Direction – Take the lines from the beginning of the material through the line containing "SC.camera = cam" and retype them exactly, leaving the pictures out.
::::::
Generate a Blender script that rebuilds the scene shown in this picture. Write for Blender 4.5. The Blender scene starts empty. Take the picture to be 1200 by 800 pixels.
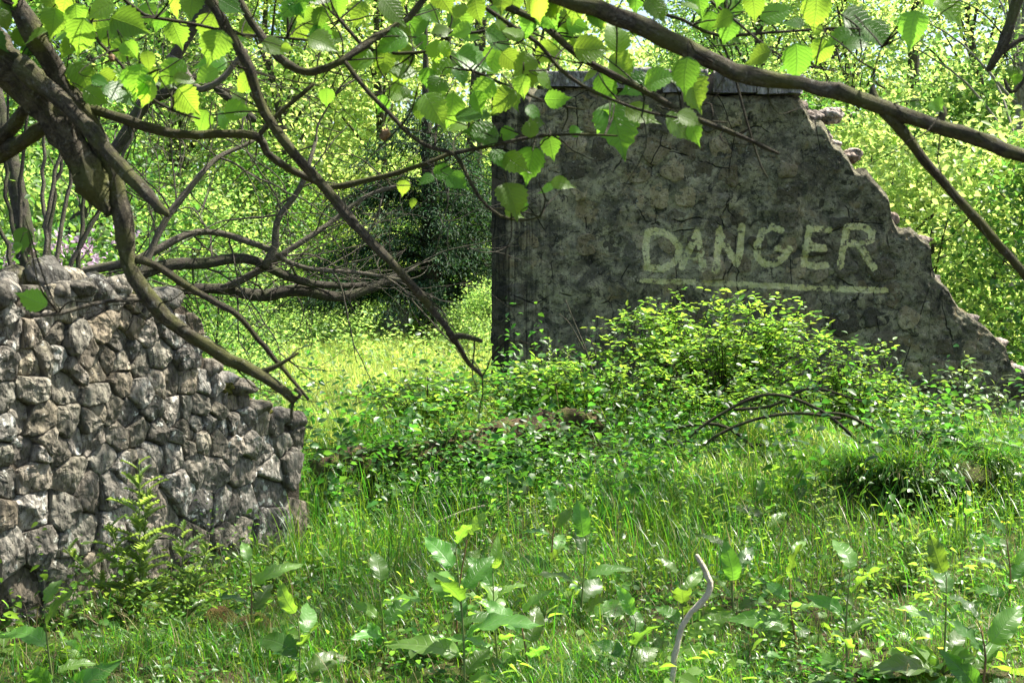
import bpy, math, random
import numpy as np
from mathutils import Vector, noise
R = math.radians
rng = np.random.default_rng(7)
random.seed(7)
SC = bpy.context.scene
COL = SC.collection

# ------------------------------------------------------------------ camera
F = 1667.0                       # focal length in pixels of a 1200 px wide frame
PITCH = math.atan(70 / F)
EYE = np.array([0.0, 0.0, 1.6])
cam_d = bpy.data.cameras.new('camera')
cam_d.sensor_width = 36; cam_d.lens = 50.01
cam_d.clip_start = 0.1; cam_d.clip_end = 2000
cam_d.dof.use_dof = True; cam_d.dof.focus_distance = 12.0; cam_d.dof.aperture_fstop = 12.0
cam = bpy.data.objects.new('camera', cam_d); COL.objects.link(cam)
cam.location = EYE; cam.rotation_euler = (math.pi / 2 - PITCH, 0, 0)
SC.camera = cam

# ------------------------------------------------------------------ world, sun, exposure
SUN = Vector((0.60, 0.24, 1.1)).normalized()
elev = math.asin(SUN.z); azim = math.atan2(SUN.x, SUN.y)
w = bpy.data.worlds.new('World'); SC.world = w; w.use_nodes = True
nt = w.node_tree; bg = nt.nodes['Background']
sky = nt.nodes.new('ShaderNodeTexSky'); sky.sky_type = 'NISHITA'; sky.sun_disc = False
sky.sun_elevation = elev; sky.sun_rotation = azim
sky.air_density = 1.0; sky.dust_density = 2.5; sky.ozone_density = 1.0
nt.links.new(sky.outputs[0], bg.inputs[0]); bg.inputs[1].default_value = 0.09
sd = bpy.data.lights.new('sun', 'SUN'); sd.energy = 5.0; sd.angle = R(0.53); sd.color = (1.0, 0.95, 0.84)
so = bpy.data.objects.new('sun', sd); COL.objects.link(so)
so.rotation_euler = (-SUN).to_track_quat('-Z', 'Y').to_euler(); so.location = (8, 4, 12)
SC.view_settings.view_transform = 'Standard'; SC.view_settings.look = 'None'
SC.view_settings.exposure = 1.68; SC.view_settings.gamma = 1.0
SC.render.engine = 'CYCLES'
cy = SC.cycles
cy.max_bounces = 7; cy.diffuse_bounces = 4; cy.glossy_bounces = 2; cy.transmission_bounces = 5
cy.transparent_max_bounces = 4; cy.use_denoising = True; cy.sample_clamp_indirect = 6

# ------------------------------------------------------------------ helpers
def P(px, py, d):
    """point at depth d (metres along the optical axis) seen at a pixel of the 1200x800 frame"""
    f = np.array([0, math.cos(PITCH), -math.sin(PITCH)]); u = np.array([0, math.sin(PITCH), math.cos(PITCH)])
    return EYE + d * (f + (px - 600) / F * np.array([1.0, 0, 0]) - (py - 400) / F * u)

def sm(t):
    t = np.clip(t, 0, 1); return t * t * (3 - 2 * t)

def gauss(x, y, cx, cy_, sx, sy):
    return np.exp(-((x - cx) / sx) ** 2 - ((y - cy_) / sy) ** 2)

def H(x, y):
    """terrain height"""
    x = np.asarray(x, float); y = np.asarray(y, float)
    h = 0.055 * np.maximum(y - 6, 0) * sm((y - 5) / 3)
    h = h + 0.05 * np.maximum(y - 30, 0) * sm((y - 28) / 10)
    h = np.where(y > 60, h - 0.03 * (y - 60), h)
    h = h + 0.05 * np.sin(x * 1.7 + 1.1 * np.sin(y * 0.9)) * np.sin(y * 1.3 + 0.4) + 0.03 * np.sin(x * 3.9 + y * 2.3)
    h = h + 0.14 * gauss(x, y, 1.75, 10.6, 1.3, .55) + 0.16 * gauss(x, y, 0.1, 10.8, 1.0, .45) + 0.10 * gauss(x, y, -1.0, 10.2, .4, .35)
    h = h + 0.26 * gauss(x, y, 2.6, 9.05, .7, .42) - 0.14 * gauss(x, y, 2.2, 8.1, .3, .22)
    h = h - 0.20 * gauss(x, y, 3.3, 12.6, 1.7, 1.1) + 0.10 * gauss(x, y, 1.3, 9.1, .5, .3)
    h = h - 0.17 * gauss(x, y, -1.15, 8.3, .75, .9)
    h = h - 0.06 * gauss(x, y, -1.8, 6.8, .6, .8)
    return h

WL = {}
def put(o, loc, parent=None):
    COL.objects.link(o)
    loc = np.array(loc, float)
    if parent is not None:
        o.parent = parent; o.location = loc - WL[parent.name]
    else:
        o.location = loc
    WL[o.name] = loc
    return o

def tag(o, label=None, cat=None, group=None, kind=None):
    if label: o['label'] = label
    if cat: o['category'] = cat
    if group: o['group'] = group
    if kind: o['kind'] = kind
    return o

def thing(name, loc, label, cat, group=None):
    o = bpy.data.objects.new(name, None); o.empty_display_size = .1
    put(o, loc); tag(o, label, cat, group)
    return o

def npmesh(name, V, T, mat, uv=None, attrs=None, smooth=True):
    V = np.ascontiguousarray(V, np.float32); T = np.ascontiguousarray(T, np.int32)
    me = bpy.data.meshes.new(name)
    n = len(T)
    me.vertices.add(len(V)); me.vertices.foreach_set('co', V.ravel())
    me.loops.add(n * 3); me.loops.foreach_set('vertex_index', T.ravel())
    me.polygons.add(n)
    me.polygons.foreach_set('loop_start', np.arange(0, n * 3, 3, dtype=np.int32))
    me.polygons.foreach_set('loop_total', np.full(n, 3, np.int32))
    me.polygons.foreach_set('use_smooth', np.full(n, smooth, bool))
    if uv is not None:
        l = me.uv_layers.new(name='UVMap')
        l.data.foreach_set('uv', np.ascontiguousarray(np.asarray(uv, np.float32)[T.ravel()]).ravel())
    for k, a in (attrs or {}).items():
        at = me.attributes.new(k, 'FLOAT', 'POINT'); at.data.foreach_set('value', np.ascontiguousarray(a, np.float32))
    me.materials.append(mat)
    me.update(calc_edges=True)
    return me

def obj(name, geo, mat, origin, parent=None, uv=None, attrs=None, smooth=True, kind=None):
    """geo = (V world coordinates, T[, uv])"""
    V, T = geo[0], geo[1]
    if len(geo) > 2 and uv is None: uv = geo[2]
    if origin is None: origin = WL[parent.name] if parent is not None else np.zeros(3)
    me = npmesh(name, np.asarray(V) - np.asarray(origin), T, mat, uv, attrs, smooth)
    o = bpy.data.objects.new(name, me); put(o, origin, parent)
    if kind: o['kind'] = kind
    return o

def join(geos):
    Vs, Ts, Us, k = [], [], [], 0
    for g in geos:
        Vs.append(g[0]); Ts.append(np.asarray(g[1]) + k); k += len(g[0])
        Us.append(g[2] if len(g) > 2 else np.zeros((len(g[0]), 2)))
    return np.concatenate(Vs), np.concatenate(Ts), np.concatenate(Us)

def unit(a):
    return a / np.maximum(np.linalg.norm(a, axis=-1, keepdims=True), 1e-9)

def spline(pts, step):
    """Catmull-Rom through pts (n,k) resampled"""
    p = np.asarray(pts, float); p = np.vstack([2 * p[0] - p[1], p, 2 * p[-1] - p[-2]])
    out = []
    for i in range(1, len(p) - 2):
        n = max(2, int(np.linalg.norm((p[i + 1] - p[i])[:3]) / step))
        t = np.linspace(0, 1, n, endpoint=False)[:, None]
        a, b, c, d = p[i - 1], p[i], p[i + 1], p[i + 2]
        out.append(.5 * (2 * b + (c - a) * t + (2 * a - 5 * b + 4 * c - d) * t ** 2 + (3 * b - a - 3 * c + d) * t ** 3))
    out.append(p[-2][None]); return np.vstack(out)

def tube(pts, rad, sides=6, rough=0.0, seed=0, knots=0.0):
    pts = np.asarray(pts, float); n = len(pts); rad = np.broadcast_to(np.asarray(rad, float), (n,)).copy()
    tan = unit(np.gradient(pts, axis=0))
    ref = np.array([0.13, 0.21, 1.0]) if abs(tan[0][2]) < .9 else np.array([1.0, .2, .1])
    u = unit(np.cross(tan[0], ref)); U = []
    for t in tan:
        u = unit(u - t * np.dot(u, t)); U.append(u)
    U = np.array(U); W = np.cross(tan, U)
    r_ = np.random.default_rng(seed + n)
    if knots:
        L = np.concatenate([[0], np.cumsum(np.linalg.norm(np.diff(pts, axis=0), axis=1))])
        for k in range(max(1, int(L[-1] / .12))):
            c = r_.uniform(0, L[-1]); rad *= 1 + knots * r_.uniform(.3, 1) * np.exp(-((L - c) / .018) ** 2)
    a = np.arange(sides) / sides * 2 * math.pi
    rr = rad[:, None] * (1 + rough * r_.uniform(-1, 1, (n, sides)))
    V = pts[:, None] + rr[..., None] * (np.cos(a)[None, :, None] * U[:, None] + np.sin(a)[None, :, None] * W[:, None])
    V = V.reshape(-1, 3)
    i, j = np.meshgrid(np.arange(n - 1), np.arange(sides), indexing='ij'); i = i.ravel(); j = j.ravel(); j2 = (j + 1) % sides
    A, B, C_, D = i * sides + j, i * sides + j2, (i + 1) * sides + j2, (i + 1) * sides + j
    T = np.concatenate([np.stack([A, B, C_], 1), np.stack([A, C_, D], 1)])
    L = np.concatenate([[0], np.cumsum(np.linalg.norm(np.diff(pts, axis=0), axis=1))])
    uv = np.stack([np.tile(np.arange(sides) / sides, n), np.repeat(L, sides)], 1)
    k = len(V); V = np.vstack([V, pts[0] - tan[0] * rad[0] * .4, pts[-1] + tan[-1] * rad[-1] * .6])
    uv = np.vstack([uv, [[.5, 0], [.5, L[-1]]]])
    js = np.arange(sides); jn = (js + 1) % sides
    T = np.vstack([T, np.stack([jn, js, np.full(sides, k)], 1), np.stack([(n - 1) * sides + js, (n - 1) * sides + jn, np.full(sides, k + 1)], 1)])
    return V, T, uv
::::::
Result of the exercise –
Generate a Blender script that rebuilds the scene shown in this picture. Write for Blender 4.5. The Blender scene starts empty. Take the picture to be 1200 by 800 pixels.
import bpy, math, random
import numpy as np
from mathutils import Vector, noise
R = math.radians
rng = np.random.default_rng(7)
random.seed(7)
SC = bpy.context.scene
COL = SC.collection

# ------------------------------------------------------------------ camera
F = 1667.0                       # focal length in pixels of a 1200 px wide frame
PITCH = math.atan(70 / F)
EYE = np.array([0.0, 0.0, 1.6])
cam_d = bpy.data.cameras.new('camera')
cam_d.sensor_width = 36; cam_d.lens = 50.01
cam_d.clip_start = 0.1; cam_d.clip_end = 2000
cam_d.dof.use_dof = True; cam_d.dof.focus_distance = 12.0; cam_d.dof.aperture_fstop = 12.0
cam = bpy.data.objects.new('camera', cam_d); COL.objects.link(cam)
cam.location = EYE; cam.rotation_euler = (math.pi / 2 - PITCH, 0, 0)
SC.camera = cam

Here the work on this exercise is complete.